Health Law Clears Major Hurdle As Supreme Court Upholds Subsidies

The Supreme Court upheld a major element of President Obama’s health care law Thursday, ruling that the government should continue offer insurance subsidies nationwide.

The 6-3 decision preserves the Affordable Care Act, a law that has expanded insurance coverage across the U.S.

In the King v. Burwell case, the court considered a key portion of the law: whether low- and middle-income people living in states that did not offer insurance marketplaces could still receive subsidies to help them pay for health care.

A portion of the law appears to say that subsidies are available only to people buying insurance on “an exchange established by the state,” but the act taken as a whole affirms that the subsidies were designed to be offered broadly, to “any applicable taxpayer,” the court decided.

If the court had ruled the other way, millions of people receiving subsidies in states without exchanges could have been placed in insurance limbo and the stability of the entire law could have been in jeopardy.

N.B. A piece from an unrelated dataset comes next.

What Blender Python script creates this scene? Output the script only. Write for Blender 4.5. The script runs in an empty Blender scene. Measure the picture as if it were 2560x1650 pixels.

“Those credits are necessary for the Federal Exchanges to function like their State Exchange counterparts, and to avoid the type of calamitous result that Congress plainly meant to avoid,” Chief Justice John G. Roberts Jr. wrote for the majority.

Californians would not have been immediately affected because the state operates its own marketplace.

Anthony Wright, executive director of the advocacy group Health Access California, wrote in a blog post Thursday that he was relieved by the ruling.

“Now that the Supreme Court has upheld the Affordable Care Act once again, we hope we can stop debating a five-year old law and discuss additional ways to reduce health costs and provide more health and financial security for American families,” he said.